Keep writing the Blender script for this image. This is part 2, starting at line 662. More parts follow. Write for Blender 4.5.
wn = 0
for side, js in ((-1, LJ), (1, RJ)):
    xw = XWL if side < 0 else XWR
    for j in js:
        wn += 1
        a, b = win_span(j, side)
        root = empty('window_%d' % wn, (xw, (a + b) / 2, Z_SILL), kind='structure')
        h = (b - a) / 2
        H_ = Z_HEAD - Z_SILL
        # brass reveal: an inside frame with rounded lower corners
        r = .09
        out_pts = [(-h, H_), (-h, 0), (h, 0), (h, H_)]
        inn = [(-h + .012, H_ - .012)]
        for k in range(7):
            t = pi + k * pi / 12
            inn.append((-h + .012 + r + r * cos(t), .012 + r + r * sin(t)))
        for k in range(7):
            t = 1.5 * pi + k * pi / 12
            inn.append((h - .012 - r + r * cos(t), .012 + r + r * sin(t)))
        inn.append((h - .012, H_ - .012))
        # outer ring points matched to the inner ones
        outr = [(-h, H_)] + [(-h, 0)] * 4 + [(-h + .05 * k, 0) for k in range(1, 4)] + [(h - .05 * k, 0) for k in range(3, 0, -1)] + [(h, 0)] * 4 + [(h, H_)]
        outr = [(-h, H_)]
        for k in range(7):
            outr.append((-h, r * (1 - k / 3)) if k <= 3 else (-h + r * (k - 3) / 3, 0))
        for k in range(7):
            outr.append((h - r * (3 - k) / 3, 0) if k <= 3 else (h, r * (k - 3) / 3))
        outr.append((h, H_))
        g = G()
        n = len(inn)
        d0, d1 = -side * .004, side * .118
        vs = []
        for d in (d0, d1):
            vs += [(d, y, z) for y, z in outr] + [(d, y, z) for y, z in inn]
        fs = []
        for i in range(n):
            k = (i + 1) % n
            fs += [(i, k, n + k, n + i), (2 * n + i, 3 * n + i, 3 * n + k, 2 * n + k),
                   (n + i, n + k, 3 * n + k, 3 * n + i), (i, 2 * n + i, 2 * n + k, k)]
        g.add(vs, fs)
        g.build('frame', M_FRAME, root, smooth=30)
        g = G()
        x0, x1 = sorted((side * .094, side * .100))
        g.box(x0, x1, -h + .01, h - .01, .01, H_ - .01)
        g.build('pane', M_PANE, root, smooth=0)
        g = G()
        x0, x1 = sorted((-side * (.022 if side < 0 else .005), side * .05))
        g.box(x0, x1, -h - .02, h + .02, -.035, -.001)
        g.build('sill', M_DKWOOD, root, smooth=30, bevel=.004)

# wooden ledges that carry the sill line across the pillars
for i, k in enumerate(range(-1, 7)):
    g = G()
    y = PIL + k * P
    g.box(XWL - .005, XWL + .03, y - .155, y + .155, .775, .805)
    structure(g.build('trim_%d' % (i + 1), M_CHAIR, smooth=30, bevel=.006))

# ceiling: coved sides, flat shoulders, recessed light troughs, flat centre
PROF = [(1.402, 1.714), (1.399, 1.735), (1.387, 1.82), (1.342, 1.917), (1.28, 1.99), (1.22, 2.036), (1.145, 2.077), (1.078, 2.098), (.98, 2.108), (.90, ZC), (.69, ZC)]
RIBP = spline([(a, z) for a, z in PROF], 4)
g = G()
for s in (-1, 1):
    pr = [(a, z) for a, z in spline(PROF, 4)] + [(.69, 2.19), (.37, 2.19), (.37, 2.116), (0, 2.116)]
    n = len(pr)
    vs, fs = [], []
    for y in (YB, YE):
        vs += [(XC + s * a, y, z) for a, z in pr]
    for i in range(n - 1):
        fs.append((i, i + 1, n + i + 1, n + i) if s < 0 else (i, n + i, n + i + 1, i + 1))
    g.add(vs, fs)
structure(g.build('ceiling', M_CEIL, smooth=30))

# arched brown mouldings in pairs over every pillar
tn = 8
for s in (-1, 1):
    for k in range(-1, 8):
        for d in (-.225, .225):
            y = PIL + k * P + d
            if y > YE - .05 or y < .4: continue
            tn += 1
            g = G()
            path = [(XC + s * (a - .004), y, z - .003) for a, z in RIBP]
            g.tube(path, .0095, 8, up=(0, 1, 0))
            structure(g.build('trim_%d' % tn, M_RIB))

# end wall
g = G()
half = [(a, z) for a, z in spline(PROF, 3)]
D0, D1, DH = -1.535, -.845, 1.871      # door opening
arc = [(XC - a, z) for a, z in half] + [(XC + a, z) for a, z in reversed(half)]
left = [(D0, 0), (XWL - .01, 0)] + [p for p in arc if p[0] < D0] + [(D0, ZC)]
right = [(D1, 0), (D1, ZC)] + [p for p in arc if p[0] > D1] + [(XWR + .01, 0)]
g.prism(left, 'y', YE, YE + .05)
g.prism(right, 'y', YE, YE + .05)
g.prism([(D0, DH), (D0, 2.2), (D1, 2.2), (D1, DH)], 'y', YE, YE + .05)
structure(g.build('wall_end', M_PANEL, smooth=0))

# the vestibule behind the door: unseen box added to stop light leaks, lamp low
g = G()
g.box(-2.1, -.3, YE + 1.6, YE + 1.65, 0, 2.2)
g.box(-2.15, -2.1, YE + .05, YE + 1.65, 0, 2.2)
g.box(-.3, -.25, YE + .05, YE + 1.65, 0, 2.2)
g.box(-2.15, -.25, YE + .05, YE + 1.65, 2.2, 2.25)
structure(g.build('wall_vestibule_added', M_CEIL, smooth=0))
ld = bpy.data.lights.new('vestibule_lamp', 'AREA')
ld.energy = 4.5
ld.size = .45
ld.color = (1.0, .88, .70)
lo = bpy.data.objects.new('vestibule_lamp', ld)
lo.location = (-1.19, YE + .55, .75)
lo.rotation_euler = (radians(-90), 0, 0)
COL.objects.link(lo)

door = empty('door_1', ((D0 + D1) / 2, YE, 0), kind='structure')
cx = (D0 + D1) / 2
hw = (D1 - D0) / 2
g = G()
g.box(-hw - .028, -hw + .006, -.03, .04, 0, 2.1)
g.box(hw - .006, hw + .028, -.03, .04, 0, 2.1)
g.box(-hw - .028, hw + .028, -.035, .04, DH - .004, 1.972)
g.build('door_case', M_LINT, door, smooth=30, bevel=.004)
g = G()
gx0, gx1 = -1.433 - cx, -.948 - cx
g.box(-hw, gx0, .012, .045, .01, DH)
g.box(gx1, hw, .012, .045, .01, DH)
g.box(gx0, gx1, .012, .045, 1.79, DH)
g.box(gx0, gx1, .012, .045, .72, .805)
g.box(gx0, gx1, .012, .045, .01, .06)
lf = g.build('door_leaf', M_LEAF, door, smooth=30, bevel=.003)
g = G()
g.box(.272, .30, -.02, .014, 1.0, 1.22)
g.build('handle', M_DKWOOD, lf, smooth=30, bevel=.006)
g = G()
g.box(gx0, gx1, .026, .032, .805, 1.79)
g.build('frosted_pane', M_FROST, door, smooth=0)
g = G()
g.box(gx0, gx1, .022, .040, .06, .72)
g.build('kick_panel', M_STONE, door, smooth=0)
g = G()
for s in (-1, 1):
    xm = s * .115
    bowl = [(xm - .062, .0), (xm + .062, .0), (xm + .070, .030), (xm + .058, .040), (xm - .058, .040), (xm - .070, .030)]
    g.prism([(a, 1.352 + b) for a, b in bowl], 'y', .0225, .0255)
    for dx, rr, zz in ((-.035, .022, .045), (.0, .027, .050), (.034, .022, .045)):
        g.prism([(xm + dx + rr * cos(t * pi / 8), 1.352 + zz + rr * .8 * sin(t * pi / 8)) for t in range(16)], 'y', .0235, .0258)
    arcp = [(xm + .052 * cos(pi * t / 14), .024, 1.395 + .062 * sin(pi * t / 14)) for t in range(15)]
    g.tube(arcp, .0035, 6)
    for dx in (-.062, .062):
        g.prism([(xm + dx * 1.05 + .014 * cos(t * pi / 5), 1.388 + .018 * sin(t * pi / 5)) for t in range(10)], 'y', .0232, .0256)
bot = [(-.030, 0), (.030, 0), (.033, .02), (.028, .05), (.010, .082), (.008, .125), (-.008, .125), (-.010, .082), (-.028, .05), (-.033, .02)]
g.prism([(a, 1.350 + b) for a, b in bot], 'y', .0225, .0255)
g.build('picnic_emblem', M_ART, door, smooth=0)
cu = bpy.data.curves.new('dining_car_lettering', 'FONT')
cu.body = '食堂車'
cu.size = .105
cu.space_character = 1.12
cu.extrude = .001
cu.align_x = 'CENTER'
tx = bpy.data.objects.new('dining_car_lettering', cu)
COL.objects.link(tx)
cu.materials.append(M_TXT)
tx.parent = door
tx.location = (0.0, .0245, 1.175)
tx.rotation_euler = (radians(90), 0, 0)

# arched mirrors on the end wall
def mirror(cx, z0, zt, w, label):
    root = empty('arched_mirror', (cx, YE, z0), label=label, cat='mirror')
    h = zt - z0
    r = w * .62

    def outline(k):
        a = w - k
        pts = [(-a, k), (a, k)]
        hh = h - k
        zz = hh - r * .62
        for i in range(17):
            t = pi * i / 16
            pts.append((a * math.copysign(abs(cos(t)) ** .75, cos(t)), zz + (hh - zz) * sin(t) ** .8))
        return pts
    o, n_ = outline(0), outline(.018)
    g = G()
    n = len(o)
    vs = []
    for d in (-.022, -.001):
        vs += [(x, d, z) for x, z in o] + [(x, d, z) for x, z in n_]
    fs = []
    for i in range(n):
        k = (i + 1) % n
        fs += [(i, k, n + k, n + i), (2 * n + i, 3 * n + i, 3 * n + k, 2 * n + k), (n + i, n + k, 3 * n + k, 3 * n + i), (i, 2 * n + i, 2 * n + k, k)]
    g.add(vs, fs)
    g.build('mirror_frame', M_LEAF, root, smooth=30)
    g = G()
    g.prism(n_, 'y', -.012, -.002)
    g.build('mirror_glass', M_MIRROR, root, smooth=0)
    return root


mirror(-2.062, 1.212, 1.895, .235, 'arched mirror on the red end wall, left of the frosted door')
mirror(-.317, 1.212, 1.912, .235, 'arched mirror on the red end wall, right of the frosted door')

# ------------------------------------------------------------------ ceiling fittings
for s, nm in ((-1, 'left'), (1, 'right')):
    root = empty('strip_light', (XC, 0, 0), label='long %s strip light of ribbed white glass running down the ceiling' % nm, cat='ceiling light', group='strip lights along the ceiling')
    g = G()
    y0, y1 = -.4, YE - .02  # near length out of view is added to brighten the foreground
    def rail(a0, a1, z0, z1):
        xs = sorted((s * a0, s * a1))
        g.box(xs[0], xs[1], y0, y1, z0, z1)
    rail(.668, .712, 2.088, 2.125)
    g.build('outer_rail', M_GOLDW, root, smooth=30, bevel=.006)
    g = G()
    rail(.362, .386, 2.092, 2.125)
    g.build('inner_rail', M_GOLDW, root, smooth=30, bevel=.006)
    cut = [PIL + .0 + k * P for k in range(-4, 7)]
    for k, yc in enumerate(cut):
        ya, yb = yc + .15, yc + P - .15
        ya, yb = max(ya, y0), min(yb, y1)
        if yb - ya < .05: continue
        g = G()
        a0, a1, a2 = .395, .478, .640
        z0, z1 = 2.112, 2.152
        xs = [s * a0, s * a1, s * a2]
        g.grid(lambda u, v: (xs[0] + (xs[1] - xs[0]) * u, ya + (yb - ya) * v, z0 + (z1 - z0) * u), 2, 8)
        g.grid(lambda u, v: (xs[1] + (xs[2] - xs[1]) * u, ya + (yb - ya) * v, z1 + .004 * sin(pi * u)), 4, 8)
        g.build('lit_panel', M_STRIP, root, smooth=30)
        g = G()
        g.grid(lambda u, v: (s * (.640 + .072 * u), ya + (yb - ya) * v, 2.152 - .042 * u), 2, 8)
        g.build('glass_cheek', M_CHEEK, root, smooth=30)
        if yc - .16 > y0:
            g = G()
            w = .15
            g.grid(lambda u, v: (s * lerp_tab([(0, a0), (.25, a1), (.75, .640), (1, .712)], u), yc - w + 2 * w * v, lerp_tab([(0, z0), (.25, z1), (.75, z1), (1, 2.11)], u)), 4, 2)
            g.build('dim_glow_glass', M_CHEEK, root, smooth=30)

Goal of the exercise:
Begin with the first line of the listing and copy exactly through the line that contains "g.build('sill', M_DKWOOD, root, smooth=30, bevel=.004)", please, keeping both ends and leaving out everything after.

Solution for this exercise:
Keep writing the Blender script for this image. This is part 2, starting at line 662. More parts follow. Write for Blender 4.5.
wn = 0
for side, js in ((-1, LJ), (1, RJ)):
    xw = XWL if side < 0 else XWR
    for j in js:
        wn += 1
        a, b = win_span(j, side)
        root = empty('window_%d' % wn, (xw, (a + b) / 2, Z_SILL), kind='structure')
        h = (b - a) / 2
        H_ = Z_HEAD - Z_SILL
        # brass reveal: an inside frame with rounded lower corners
        r = .09
        out_pts = [(-h, H_), (-h, 0), (h, 0), (h, H_)]
        inn = [(-h + .012, H_ - .012)]
        for k in range(7):
            t = pi + k * pi / 12
            inn.append((-h + .012 + r + r * cos(t), .012 + r + r * sin(t)))
        for k in range(7):
            t = 1.5 * pi + k * pi / 12
            inn.append((h - .012 - r + r * cos(t), .012 + r + r * sin(t)))
        inn.append((h - .012, H_ - .012))
        # outer ring points matched to the inner ones
        outr = [(-h, H_)] + [(-h, 0)] * 4 + [(-h + .05 * k, 0) for k in range(1, 4)] + [(h - .05 * k, 0) for k in range(3, 0, -1)] + [(h, 0)] * 4 + [(h, H_)]
        outr = [(-h, H_)]
        for k in range(7):
            outr.append((-h, r * (1 - k / 3)) if k <= 3 else (-h + r * (k - 3) / 3, 0))
        for k in range(7):
            outr.append((h - r * (3 - k) / 3, 0) if k <= 3 else (h, r * (k - 3) / 3))
        outr.append((h, H_))
        g = G()
        n = len(inn)
        d0, d1 = -side * .004, side * .118
        vs = []
        for d in (d0, d1):
            vs += [(d, y, z) for y, z in outr] + [(d, y, z) for y, z in inn]
        fs = []
        for i in range(n):
            k = (i + 1) % n
            fs += [(i, k, n + k, n + i), (2 * n + i, 3 * n + i, 3 * n + k, 2 * n + k),
                   (n + i, n + k, 3 * n + k, 3 * n + i), (i, 2 * n + i, 2 * n + k, k)]
        g.add(vs, fs)
        g.build('frame', M_FRAME, root, smooth=30)
        g = G()
        x0, x1 = sorted((side * .094, side * .100))
        g.box(x0, x1, -h + .01, h - .01, .01, H_ - .01)
        g.build('pane', M_PANE, root, smooth=0)
        g = G()
        x0, x1 = sorted((-side * (.022 if side < 0 else .005), side * .05))
        g.box(x0, x1, -h - .02, h + .02, -.035, -.001)
        g.build('sill', M_DKWOOD, root, smooth=30, bevel=.004)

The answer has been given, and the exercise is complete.